# REQUIRED WORK
Return all lines below containing the word "Write".

[Entries with scene source code]
▼

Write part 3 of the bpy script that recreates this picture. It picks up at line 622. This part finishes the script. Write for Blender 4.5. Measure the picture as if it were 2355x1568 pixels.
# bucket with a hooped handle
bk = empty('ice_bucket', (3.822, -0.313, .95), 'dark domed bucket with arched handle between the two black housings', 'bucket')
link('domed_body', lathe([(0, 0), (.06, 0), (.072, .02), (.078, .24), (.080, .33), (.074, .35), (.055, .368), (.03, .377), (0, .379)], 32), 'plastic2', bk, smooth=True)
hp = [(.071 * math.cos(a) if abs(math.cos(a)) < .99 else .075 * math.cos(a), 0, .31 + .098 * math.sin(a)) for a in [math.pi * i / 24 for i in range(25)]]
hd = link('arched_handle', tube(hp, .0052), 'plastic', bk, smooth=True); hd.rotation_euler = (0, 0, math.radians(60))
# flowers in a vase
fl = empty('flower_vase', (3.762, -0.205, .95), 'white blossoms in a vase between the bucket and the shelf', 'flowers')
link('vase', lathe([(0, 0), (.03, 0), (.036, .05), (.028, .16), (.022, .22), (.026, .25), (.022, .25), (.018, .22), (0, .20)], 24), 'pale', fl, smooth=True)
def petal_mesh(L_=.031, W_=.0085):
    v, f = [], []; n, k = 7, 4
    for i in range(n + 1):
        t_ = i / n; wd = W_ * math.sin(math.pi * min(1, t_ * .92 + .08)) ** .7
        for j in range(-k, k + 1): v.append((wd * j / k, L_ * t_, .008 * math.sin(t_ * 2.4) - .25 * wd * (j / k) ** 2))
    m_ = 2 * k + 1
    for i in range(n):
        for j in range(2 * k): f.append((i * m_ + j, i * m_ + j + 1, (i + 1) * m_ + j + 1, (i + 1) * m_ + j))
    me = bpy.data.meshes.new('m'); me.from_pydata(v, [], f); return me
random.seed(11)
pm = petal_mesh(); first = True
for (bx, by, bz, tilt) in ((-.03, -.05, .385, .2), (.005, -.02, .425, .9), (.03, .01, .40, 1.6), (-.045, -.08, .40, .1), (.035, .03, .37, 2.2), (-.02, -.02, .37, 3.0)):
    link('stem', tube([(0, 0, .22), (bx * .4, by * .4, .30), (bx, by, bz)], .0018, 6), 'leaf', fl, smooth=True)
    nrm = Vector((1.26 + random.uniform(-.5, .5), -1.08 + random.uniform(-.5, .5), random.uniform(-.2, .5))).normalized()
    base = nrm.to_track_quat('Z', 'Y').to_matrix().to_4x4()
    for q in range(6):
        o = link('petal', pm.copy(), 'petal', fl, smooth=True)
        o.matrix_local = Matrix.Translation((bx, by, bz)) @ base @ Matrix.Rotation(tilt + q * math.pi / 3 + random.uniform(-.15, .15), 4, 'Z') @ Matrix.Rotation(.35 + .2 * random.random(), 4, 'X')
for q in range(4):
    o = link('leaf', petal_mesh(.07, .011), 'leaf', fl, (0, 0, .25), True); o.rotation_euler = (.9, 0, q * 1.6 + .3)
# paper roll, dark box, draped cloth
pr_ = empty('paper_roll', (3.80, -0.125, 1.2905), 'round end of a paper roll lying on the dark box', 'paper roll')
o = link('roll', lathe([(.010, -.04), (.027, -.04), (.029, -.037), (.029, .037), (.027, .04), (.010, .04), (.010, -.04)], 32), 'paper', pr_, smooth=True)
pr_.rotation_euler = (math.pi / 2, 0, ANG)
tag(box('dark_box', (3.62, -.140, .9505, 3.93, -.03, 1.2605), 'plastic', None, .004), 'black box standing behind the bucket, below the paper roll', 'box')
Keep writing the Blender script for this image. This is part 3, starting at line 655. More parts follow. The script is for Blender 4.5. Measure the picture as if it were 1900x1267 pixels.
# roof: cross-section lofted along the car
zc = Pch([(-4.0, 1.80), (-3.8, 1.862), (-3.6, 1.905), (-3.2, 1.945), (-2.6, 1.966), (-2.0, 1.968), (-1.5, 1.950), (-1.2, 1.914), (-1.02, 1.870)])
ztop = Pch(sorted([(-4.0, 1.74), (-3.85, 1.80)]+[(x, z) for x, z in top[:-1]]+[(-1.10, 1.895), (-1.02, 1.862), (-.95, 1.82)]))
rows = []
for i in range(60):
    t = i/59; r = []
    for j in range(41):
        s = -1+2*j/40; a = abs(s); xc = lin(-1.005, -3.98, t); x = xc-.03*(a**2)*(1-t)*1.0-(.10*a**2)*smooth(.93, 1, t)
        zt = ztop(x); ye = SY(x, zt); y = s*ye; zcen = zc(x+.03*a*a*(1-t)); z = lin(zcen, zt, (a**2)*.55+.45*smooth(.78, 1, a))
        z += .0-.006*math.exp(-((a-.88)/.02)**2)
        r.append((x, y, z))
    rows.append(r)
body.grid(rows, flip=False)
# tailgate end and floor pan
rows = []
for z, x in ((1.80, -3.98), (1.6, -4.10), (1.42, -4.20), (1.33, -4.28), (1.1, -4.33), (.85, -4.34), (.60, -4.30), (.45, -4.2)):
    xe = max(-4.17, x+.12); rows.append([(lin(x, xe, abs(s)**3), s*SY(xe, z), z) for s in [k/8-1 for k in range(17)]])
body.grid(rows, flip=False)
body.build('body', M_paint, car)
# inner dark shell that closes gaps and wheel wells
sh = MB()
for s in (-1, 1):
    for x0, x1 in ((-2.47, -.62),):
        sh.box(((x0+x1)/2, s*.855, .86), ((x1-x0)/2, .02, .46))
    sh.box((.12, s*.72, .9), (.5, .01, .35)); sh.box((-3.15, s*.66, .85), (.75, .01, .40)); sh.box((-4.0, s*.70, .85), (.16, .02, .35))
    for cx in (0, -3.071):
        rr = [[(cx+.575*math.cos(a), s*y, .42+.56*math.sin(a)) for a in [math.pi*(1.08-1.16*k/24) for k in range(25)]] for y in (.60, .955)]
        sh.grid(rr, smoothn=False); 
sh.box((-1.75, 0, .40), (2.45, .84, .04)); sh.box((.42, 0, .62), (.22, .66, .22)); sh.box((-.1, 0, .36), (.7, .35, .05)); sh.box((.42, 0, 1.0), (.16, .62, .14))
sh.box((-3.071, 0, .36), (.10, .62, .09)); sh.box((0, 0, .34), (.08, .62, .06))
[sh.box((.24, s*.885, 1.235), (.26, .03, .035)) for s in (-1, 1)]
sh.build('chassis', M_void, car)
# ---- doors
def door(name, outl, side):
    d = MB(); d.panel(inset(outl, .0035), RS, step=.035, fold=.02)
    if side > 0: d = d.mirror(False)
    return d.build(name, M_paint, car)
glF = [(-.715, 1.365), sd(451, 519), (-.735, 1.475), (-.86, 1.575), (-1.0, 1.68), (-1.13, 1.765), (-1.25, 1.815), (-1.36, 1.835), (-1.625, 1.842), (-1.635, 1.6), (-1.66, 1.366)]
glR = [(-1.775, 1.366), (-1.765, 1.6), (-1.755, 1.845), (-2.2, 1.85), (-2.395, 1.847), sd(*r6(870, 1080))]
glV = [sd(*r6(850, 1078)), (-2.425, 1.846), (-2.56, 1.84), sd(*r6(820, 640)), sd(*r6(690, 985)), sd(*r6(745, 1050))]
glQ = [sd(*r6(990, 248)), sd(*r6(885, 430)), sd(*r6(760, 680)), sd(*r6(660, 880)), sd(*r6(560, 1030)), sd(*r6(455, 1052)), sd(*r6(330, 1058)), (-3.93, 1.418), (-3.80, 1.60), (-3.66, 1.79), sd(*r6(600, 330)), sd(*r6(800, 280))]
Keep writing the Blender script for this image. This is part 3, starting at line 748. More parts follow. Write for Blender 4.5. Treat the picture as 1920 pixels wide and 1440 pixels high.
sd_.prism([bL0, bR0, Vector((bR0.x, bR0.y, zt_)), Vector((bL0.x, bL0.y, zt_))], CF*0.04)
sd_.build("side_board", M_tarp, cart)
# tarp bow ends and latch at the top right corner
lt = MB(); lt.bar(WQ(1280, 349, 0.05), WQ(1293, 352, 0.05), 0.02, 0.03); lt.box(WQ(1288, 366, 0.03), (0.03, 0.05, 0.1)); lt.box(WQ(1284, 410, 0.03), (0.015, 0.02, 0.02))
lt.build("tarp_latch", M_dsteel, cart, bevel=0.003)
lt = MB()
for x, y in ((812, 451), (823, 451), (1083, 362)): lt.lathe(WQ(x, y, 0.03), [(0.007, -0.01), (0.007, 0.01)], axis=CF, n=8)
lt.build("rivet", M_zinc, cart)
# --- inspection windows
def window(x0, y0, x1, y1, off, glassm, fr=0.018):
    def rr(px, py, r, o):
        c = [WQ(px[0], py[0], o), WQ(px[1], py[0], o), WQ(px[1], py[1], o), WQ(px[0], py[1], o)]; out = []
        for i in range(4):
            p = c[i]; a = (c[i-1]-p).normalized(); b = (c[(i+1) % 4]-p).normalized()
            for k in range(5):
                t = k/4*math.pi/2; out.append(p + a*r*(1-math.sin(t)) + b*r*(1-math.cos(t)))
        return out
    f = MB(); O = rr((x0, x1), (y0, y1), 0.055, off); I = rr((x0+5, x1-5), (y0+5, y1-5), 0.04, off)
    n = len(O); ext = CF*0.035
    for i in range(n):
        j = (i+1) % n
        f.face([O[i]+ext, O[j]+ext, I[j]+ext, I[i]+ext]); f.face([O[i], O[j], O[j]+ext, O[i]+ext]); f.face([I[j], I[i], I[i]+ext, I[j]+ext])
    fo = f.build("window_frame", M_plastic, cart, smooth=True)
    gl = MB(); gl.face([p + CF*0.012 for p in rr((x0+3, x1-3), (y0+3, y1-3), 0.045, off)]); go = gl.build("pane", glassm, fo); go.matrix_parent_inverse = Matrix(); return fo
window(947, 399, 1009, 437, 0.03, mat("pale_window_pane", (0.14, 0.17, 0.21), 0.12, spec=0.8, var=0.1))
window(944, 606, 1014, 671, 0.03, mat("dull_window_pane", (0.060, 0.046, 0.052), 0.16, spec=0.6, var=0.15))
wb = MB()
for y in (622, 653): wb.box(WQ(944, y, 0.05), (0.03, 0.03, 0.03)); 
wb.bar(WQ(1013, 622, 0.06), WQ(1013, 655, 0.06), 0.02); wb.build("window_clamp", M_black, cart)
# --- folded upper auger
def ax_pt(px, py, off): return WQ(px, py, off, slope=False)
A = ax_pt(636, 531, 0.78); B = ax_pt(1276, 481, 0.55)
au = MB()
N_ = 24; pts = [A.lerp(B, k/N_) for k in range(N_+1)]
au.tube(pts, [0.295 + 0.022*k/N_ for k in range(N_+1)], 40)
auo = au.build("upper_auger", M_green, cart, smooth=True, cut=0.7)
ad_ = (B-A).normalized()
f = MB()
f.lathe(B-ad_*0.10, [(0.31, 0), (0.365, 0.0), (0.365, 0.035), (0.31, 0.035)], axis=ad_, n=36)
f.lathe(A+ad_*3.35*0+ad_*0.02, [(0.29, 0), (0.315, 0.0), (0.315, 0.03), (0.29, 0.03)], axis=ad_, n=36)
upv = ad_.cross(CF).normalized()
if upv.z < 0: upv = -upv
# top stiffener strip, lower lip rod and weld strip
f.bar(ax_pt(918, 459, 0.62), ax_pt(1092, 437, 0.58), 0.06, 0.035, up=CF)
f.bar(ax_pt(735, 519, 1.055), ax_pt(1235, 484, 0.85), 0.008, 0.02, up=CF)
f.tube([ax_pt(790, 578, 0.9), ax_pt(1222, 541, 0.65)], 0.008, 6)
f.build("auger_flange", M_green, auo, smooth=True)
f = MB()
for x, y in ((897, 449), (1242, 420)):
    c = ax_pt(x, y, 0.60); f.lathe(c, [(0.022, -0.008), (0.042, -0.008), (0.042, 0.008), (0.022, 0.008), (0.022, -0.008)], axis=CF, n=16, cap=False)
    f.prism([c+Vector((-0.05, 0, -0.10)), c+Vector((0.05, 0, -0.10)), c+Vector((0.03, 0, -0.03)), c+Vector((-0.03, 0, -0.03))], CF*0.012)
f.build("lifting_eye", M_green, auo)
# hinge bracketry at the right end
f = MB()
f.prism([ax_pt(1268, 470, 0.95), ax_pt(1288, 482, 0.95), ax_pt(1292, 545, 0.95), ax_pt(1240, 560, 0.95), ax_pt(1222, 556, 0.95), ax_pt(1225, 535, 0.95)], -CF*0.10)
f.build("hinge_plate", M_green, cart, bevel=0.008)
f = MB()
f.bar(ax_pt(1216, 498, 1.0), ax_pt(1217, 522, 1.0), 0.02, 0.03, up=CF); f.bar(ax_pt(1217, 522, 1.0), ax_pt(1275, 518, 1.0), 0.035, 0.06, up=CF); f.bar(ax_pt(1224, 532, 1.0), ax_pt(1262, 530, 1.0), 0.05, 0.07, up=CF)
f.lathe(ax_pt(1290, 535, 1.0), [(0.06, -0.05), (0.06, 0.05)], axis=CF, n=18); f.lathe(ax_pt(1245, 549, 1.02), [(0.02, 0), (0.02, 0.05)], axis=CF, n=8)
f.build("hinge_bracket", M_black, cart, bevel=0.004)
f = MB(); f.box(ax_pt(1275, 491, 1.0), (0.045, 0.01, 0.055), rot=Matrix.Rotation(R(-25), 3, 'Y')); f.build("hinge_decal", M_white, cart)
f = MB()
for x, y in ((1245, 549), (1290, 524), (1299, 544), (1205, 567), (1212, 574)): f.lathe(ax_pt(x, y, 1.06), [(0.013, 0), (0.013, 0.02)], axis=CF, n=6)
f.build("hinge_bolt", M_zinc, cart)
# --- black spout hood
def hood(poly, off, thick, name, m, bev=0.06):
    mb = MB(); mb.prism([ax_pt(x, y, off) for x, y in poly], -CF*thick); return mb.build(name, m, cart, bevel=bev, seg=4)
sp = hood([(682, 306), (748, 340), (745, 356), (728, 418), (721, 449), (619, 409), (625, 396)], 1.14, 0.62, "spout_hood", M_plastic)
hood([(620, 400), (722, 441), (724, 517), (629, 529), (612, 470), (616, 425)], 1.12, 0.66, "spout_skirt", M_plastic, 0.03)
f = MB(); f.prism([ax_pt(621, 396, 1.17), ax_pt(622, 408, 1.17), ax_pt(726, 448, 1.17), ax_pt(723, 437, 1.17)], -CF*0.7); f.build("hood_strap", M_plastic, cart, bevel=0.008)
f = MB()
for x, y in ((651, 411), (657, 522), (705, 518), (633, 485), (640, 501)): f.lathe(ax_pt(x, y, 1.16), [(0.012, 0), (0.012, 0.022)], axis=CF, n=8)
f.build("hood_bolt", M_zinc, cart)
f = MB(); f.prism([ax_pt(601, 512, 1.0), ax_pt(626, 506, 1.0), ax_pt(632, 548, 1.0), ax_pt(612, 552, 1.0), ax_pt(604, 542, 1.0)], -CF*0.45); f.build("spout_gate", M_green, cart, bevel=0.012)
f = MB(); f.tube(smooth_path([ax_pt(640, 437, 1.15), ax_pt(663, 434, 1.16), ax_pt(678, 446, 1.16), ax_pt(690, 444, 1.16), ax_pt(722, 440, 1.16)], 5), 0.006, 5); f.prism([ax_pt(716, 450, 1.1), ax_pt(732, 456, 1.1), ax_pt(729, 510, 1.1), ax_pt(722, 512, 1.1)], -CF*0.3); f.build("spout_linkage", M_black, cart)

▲

# ANSWER BELOW
Write part 3 of the bpy script that recreates this picture. It picks up at line 622. This part finishes the script. Write for Blender 4.5. Measure the picture as if it were 2355x1568 pixels.
Keep writing the Blender script for this image. This is part 3, starting at line 748. More parts follow. Write for Blender 4.5. Treat the picture as 1920 pixels wide and 1440 pixels high.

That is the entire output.